In a pastoral letter published to mark the World Day of Consecrated Life on February 2, Feast of the Presentation of the Lord, Bishop Demetrio Fernandez of Tarazona, Spain, said the lack of radical commitment in consecrated life is one of the main causes of the vocations crisis.

“Christians are already consecrated through baptism, but the consecrated life is a new title of consecration that brings baptism to its fullness,” the bishop said. “Consecrated life is a prophetic cry in today’s world (and always), which reminds us what the definitive values of the Kingdom are, those that Christ lived out in the beatitudes and those that He invites others to live out when He calls someone to follow Him more closely.”

“We live in times of crisis in the consecrated life as well,” Bishop Fernandez underscored. “Secularization, that is, living as if God did not exist, adapting oneself to the opinions and ways of the world, has also filtered into the consecrated lifestyle.”

“It seems like a contradiction, but unfortunately this is the way it is. A consecrated life in which one is not willing to live a radical commitment to Jesus Christ, with a fanatical love like that of St. Paul, is a life that is not very attractive or exciting to the young people of today.  This is one of the reasons for the lack of vocations,” the bishop stressed.

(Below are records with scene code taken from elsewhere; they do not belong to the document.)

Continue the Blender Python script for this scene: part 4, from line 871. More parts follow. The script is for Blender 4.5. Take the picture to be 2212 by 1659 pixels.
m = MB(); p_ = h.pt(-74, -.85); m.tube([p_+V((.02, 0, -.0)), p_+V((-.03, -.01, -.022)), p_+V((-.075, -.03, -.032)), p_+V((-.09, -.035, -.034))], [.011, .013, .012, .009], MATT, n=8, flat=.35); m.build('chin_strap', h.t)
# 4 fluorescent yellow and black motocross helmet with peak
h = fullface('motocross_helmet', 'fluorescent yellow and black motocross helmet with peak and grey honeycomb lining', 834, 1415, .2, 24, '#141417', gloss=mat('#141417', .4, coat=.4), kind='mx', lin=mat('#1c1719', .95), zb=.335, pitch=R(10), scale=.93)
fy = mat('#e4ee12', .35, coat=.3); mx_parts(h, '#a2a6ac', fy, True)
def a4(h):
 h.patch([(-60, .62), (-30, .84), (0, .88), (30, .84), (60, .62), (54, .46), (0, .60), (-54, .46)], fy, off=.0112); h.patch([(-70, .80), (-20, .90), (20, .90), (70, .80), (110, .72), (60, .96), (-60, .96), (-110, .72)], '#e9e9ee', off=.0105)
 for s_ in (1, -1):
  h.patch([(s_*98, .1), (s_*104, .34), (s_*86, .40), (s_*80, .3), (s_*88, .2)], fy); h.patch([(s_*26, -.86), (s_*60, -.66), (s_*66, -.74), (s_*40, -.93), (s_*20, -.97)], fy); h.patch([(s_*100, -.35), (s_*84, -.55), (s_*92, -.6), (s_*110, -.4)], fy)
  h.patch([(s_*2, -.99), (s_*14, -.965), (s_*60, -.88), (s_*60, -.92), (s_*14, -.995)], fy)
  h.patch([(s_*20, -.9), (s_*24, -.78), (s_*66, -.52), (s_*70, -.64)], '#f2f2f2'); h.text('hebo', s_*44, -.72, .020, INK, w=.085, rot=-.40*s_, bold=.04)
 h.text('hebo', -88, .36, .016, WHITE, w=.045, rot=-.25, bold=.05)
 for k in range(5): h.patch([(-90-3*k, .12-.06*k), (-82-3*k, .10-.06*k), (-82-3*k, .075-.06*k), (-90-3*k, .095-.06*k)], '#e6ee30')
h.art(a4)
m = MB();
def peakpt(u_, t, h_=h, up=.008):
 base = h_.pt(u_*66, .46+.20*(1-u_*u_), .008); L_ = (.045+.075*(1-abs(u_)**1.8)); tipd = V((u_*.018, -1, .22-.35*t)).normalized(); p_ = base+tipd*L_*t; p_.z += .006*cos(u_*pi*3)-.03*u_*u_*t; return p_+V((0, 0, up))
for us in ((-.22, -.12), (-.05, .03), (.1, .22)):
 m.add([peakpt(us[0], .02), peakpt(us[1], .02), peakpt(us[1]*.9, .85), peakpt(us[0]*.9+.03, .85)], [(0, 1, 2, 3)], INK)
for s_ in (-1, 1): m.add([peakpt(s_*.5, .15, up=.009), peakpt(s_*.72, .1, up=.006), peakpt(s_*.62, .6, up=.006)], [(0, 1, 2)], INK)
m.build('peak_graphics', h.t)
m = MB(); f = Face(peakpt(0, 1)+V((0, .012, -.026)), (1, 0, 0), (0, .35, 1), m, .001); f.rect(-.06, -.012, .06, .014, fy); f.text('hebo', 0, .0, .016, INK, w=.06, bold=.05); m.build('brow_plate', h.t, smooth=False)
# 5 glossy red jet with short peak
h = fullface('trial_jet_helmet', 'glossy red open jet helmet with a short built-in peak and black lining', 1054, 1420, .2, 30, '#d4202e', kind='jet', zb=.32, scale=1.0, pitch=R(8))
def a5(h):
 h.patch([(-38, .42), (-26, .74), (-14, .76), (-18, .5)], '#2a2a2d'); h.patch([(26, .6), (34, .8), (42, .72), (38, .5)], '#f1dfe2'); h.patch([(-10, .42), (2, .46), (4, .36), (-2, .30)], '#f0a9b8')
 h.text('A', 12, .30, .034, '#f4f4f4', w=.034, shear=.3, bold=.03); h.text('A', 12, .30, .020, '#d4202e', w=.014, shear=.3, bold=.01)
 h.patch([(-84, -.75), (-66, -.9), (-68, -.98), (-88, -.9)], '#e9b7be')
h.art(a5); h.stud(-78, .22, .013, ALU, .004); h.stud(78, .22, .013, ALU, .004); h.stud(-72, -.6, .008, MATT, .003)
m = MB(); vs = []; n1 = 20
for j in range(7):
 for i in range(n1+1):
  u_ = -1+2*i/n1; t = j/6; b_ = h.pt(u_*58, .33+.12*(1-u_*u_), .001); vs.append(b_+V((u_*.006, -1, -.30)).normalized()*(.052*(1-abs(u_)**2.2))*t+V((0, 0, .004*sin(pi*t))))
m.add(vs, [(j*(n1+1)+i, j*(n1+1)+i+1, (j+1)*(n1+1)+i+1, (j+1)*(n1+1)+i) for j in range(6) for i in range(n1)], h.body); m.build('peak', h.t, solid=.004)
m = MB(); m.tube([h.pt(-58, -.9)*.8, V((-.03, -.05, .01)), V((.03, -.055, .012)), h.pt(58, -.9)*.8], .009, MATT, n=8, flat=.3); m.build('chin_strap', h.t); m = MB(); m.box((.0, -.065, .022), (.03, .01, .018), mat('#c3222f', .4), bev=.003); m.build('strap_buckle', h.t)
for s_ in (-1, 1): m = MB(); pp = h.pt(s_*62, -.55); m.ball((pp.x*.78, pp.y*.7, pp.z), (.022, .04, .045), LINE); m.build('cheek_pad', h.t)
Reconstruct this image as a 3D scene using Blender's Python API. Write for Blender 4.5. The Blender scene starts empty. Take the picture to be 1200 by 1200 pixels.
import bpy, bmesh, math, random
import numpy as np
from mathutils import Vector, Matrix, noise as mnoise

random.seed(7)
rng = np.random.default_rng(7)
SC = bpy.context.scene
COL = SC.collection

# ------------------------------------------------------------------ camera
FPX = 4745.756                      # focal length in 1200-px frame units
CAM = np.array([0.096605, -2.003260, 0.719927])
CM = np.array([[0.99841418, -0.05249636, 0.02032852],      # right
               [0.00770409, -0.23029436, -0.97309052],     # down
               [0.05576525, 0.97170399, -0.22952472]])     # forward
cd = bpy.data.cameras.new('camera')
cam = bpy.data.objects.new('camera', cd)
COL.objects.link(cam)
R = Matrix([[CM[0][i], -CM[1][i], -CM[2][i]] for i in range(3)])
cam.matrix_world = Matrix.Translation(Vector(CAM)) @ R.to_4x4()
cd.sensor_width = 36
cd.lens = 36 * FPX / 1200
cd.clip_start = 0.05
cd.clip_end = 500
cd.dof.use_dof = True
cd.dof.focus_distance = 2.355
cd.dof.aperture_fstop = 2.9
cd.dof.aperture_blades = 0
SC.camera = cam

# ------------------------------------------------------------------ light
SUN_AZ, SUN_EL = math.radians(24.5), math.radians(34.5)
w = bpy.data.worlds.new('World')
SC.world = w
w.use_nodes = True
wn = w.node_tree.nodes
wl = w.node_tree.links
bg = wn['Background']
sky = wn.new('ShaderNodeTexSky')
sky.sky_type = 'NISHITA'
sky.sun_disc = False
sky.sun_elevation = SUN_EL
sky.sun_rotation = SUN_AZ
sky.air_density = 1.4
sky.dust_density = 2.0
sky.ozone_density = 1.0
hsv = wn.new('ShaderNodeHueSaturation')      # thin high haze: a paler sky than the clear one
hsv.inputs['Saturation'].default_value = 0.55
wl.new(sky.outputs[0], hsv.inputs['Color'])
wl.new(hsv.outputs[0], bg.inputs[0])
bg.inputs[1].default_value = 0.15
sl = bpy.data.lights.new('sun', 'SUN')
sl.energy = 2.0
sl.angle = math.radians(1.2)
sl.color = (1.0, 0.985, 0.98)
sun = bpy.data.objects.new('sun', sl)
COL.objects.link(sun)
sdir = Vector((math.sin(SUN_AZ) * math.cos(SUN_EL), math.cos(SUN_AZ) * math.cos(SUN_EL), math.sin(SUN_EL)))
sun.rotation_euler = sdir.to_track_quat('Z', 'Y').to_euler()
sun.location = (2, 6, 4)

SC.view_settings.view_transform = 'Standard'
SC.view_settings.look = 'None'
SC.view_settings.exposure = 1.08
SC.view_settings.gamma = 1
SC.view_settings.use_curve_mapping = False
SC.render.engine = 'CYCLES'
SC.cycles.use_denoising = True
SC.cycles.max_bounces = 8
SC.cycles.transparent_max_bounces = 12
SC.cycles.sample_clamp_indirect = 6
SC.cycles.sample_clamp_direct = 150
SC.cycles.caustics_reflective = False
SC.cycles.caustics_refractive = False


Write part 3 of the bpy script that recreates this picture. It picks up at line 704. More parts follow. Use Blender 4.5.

Bishop Fernandez acknowledged that the “issue of the scarcity or lack of vocations among young people is very complex and cannot be reduced to a single cause, but the institutes of consecrated life that live coherently ‘having lost everything for Jesus Christ’ are getting vocations.”

“On the other hand,” he added, “the institutes that have adapted to this world do not have vocations and are slowly dying out.”

“The World Day of Consecrated Life is an occasion to pray to the Lord for those who have consecrated their lives totally to the Lord, that they may be faithful to the first love that led them to leave everything for Jesus Christ,” Bishop Fernandez stated.